Los obrajes comenzaron a desarrollarse en México y Perú hacia mediados del siglo XVI. La región de Puebla contaba ya con 33 en 1603; la de Cuzco con 50 a principios del siglo XVII; la de Cajamarca con 35 a fines de esta centuria. Tucumán producía para los centros mineros. La gran región obrajera fue Quito, donde abundaba el ganado ovino (en Ambato pastaban 600.000 ovejas en 1696, a las que había que añadir otras grandes cabañas en Latacunga y Riobamba) y la mano de obra indígena. Las telas quiteñas representaban unos ingresos de 150.000 pesos anuales y se llevaban al Nuevo Reino de Granada, Perú, Chile y Centroamérica. El desarrollo obrajero alarmó a los comerciantes sevillanos que denunciaron una baja en sus exportaciones de telas, y la Corona prohibió su expansión. Las autoridades indianas recibieron la orden, pero no la cumplieron, empezando por el mismo virrey Toledo. En México se mandó demoler los obrajes, pero en 1689 se dio una cédula según la cual podían seguir trabajando a cambio de pagar una suma de dinero. En 1693 esta composición de obrajes dio 15.512 pesos. Los obrajes siguieron funcionando hasta que la revolución industrial les asestó el golpe de muerte.
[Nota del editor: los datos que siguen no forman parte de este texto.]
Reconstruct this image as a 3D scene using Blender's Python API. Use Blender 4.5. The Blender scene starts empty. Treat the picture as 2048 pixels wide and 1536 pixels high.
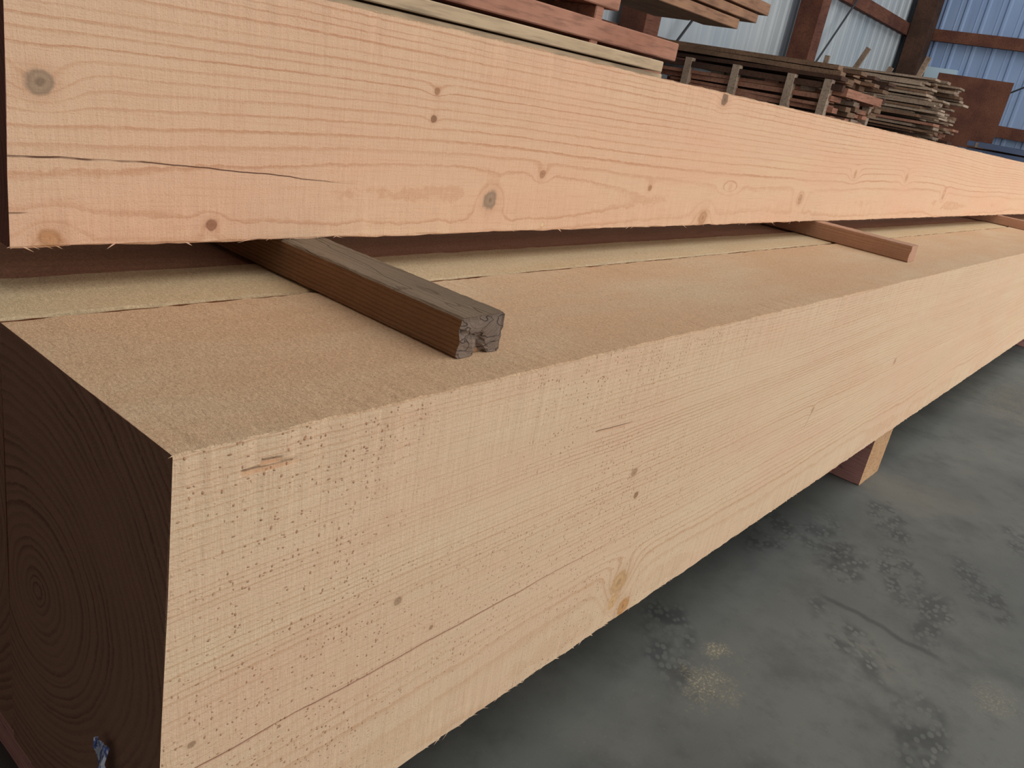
import bpy, bmesh, math, random
from mathutils import Vector, Matrix, noise as mn
random.seed(7)
sc=bpy.context.scene
sc.view_settings.view_transform='Standard'
h=0.24; CZ=0.78; F=1668.0
R=Vector((0.6368,-0.7499,0.1791)).normalized(); D=Vector((-0.1596,-0.3555,-0.9209))
D=(D-R*D.dot(R)).normalized(); FW=R.cross(D).normalized()
if FW.x<0: FW=-FW
cam=bpy.data.cameras.new('camera'); co=bpy.data.objects.new('camera',cam); sc.collection.objects.link(co)
co.matrix_world=Matrix((( R.x,-D.x,-FW.x,0),(R.y,-D.y,-FW.y,0),(R.z,-D.z,-FW.z,CZ),(0,0,0,1)))
cam.sensor_width=36; cam.lens=F/2048*36; cam.clip_start=0.02; sc.camera=co
def lin(c):
    return tuple(((v/255)/12.92 if v/255<=0.04045 else (((v/255)+0.055)/1.055)**2.4) for v in c[:3])+(1,)
NT=None
def setin(n,i,v):
    if isinstance(v,S): NT.links.new(v.s,n.inputs[i])
    elif v is not None: n.inputs[i].default_value=v
class S:
    def __init__(s,k): s.s=k
    def __add__(a,b): return m('ADD',a,b)
    __radd__=__add__
    def __sub__(a,b): return m('SUBTRACT',a,b)
    def __rsub__(a,b): return m('SUBTRACT',b,a)
    def __mul__(a,b): return m('MULTIPLY',a,b)
    __rmul__=__mul__
    def __truediv__(a,b): return m('DIVIDE',a,b)
def m(op,a,b=None,c=None,clamp=False):
    n=NT.nodes.new('ShaderNodeMath'); n.operation=op; n.use_clamp=clamp
    setin(n,0,a)
    if b is not None: setin(n,1,b)
    if c is not None: setin(n,2,c)
    return S(n.outputs[0])
def cx(x,y,z):
    n=NT.nodes.new('ShaderNodeCombineXYZ'); setin(n,0,x);setin(n,1,y);setin(n,2,z); return S(n.outputs[0])
def objco():
    n=NT.nodes.new('ShaderNodeTexCoord'); q=NT.nodes.new('ShaderNodeSeparateXYZ'); NT.links.new(n.outputs['Object'],q.inputs[0])
    return S(q.outputs[0]),S(q.outputs[1]),S(q.outputs[2])
def noise(v,scale=1,detail=3,rough=.5):
    n=NT.nodes.new('ShaderNodeTexNoise'); NT.links.new(v.s,n.inputs['Vector'])
    n.inputs['Scale'].default_value=scale;n.inputs['Detail'].default_value=detail;n.inputs['Roughness'].default_value=rough
    return S(n.outputs[0])
def voro(v,scale=1,rnd=1):
    n=NT.nodes.new('ShaderNodeTexVoronoi'); NT.links.new(v.s,n.inputs['Vector']); n.inputs['Scale'].default_value=scale; n.inputs['Randomness'].default_value=rnd
    return S(n.outputs[0]),S(n.outputs[1])
def sepr(c):
    n=NT.nodes.new('ShaderNodeSeparateColor'); NT.links.new(c.s,n.inputs[0]); return S(n.outputs[0]),S(n.outputs[1])
def sm(a,b,x,lo=0.,hi=1.):
    n=NT.nodes.new('ShaderNodeMapRange'); n.interpolation_type='SMOOTHSTEP'
    setin(n,0,x); n.inputs[1].default_value=a;n.inputs[2].default_value=b;n.inputs[3].default_value=lo;n.inputs[4].default_value=hi
    return S(n.outputs[0])
def mix(f,a,b,mode='MIX'):
    n=NT.nodes.new('ShaderNodeMix'); n.data_type='RGBA'; n.blend_type=mode
    setin(n,0,f); setin(n,6,a); setin(n,7,b); return S(n.outputs[2])
def newmat(name):
    global NT
    mt=bpy.data.materials.new(name); mt.use_nodes=True; NT=mt.node_tree
    return mt,NT.nodes['Principled BSDF']
def bump(hgt,dist,strength=1.0):
    n=NT.nodes.new('ShaderNodeBump'); n.inputs['Strength'].default_value=strength; n.inputs['Distance'].default_value=dist
    NT.links.new(hgt.s,n.inputs['Height']); return S(n.outputs[0])
def fin(b,col,rough=.8,nrm=None,spec=.25):
    if isinstance(col,S): NT.links.new(col.s,b.inputs['Base Color'])
    else: b.inputs['Base Color'].default_value=col
    b.inputs['Roughness'].default_value=rough; b.inputs['Specular IOR Level'].default_value=spec
    if nrm is not None: NT.links.new(nrm.s,b.inputs['Normal'])
def sc3(c,k): return [max(0,min(255,v*k)) for v in c]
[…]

La industria sedera se desarrolló bien en Nueva España (Cholula y Tlaxcala), pero fue frenada para evitar que compitiera con la española y que restara mercado a las importadas de China a través del Galeón de Manila. En 1596 se prohibió seguir plantando moreras en México y en 1679 se ordenó suspender la fabricación de seda y destruir las moreras existentes.
Más importante fue la construcción naval, que contó con todos los beneplácitos de la Corona y pudo beneficiarse de las excelentes maderas americanas. La Habana fue quizá el mejor astillero, fabricando sofisticadas embarcaciones desde comienzos del siglo XVII (la capitana, almiranta y un galeón de la flota de 1624 estaban hechos en su astillero). Le seguían en importancia Cartagena y Guayaquil. La jarcia y algunos implementos náuticos se importaba desde Europa, y en ocasiones hasta madera de pino de Alemania. También tuvieron cierta importancia las fundiciones de bronce para cañones y campanas (Cuba y Perú).